Naval Live Oaks near Gulf Breeze Florida is part of Gulf Islands National Seashore. The NPOTA designator is SS08. I am planning to support a BioBlitz/Biodiversity Festival event at Naval Live Oaks on May 21st. So the trip was in part to check out the site prior to the event and I might as well make it an activation.




My antenna choice was the Bravo 7K from N6BT.com. It worked very well for my activation at the Jimmy Carter Plains Georgia site. It has the advantage of being self supporting. Neither NLO or the Georgia site wanted me to use the trees. I find the Bravo 7k works fine on 40 meters but not so well for the close in contacts. This is because a vertical has a null for the high angles required for NVIS.
I did locate the Bravo 7K as close the the shore as I could without being in the way.. The picnic area has saltwater on the south side.
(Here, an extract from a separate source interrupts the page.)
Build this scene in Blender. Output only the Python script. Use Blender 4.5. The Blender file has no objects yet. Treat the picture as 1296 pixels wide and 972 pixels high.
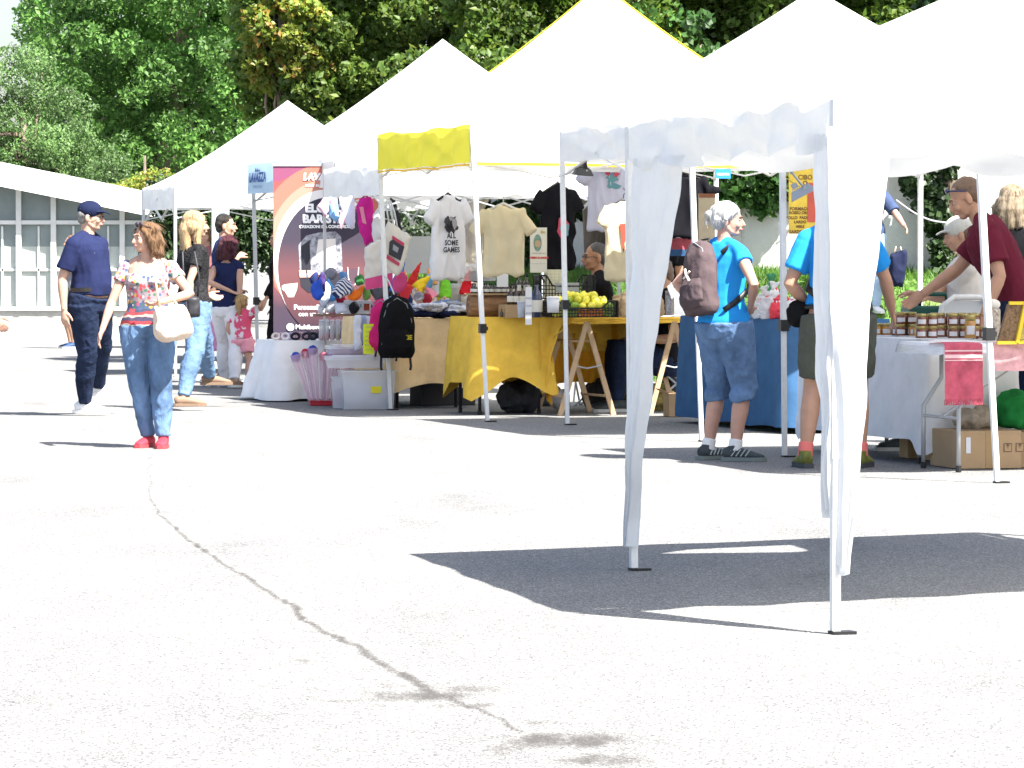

The rig this time was the Icom 7100 that packs up with a tuner and battery in a toolbox. I used my dog stroller to get the gear to the picnic area. Suzy does not need the stroller. I started on 40 meters. I actually worked three other activators at PK04, RC04 and HP17. I worked W4MQC who was maritime mobile. KM4ELJ, Mike, was able to pull me in. He is near Panama City. A highlight was working Tom WD0HBR from Dothan, Alabama. His rig was a Frog Sounds at one or two watts. I think he came in better on my end that I did on his with 50 watts.




I had more than the ten contacts required on 40 but I went to 20 meters to test out the antenna. I had three on CW. Then on SSB I got a string going. I stopped before it became a pile up. I want to save some for the May 21st event. I will use this same setup then.



The weather was nice and sunny. I got a little burned as I never got around to using the sun-screen. Suzy found some shade under the picnic bench. The park filled up as it was a great time to be outdoors.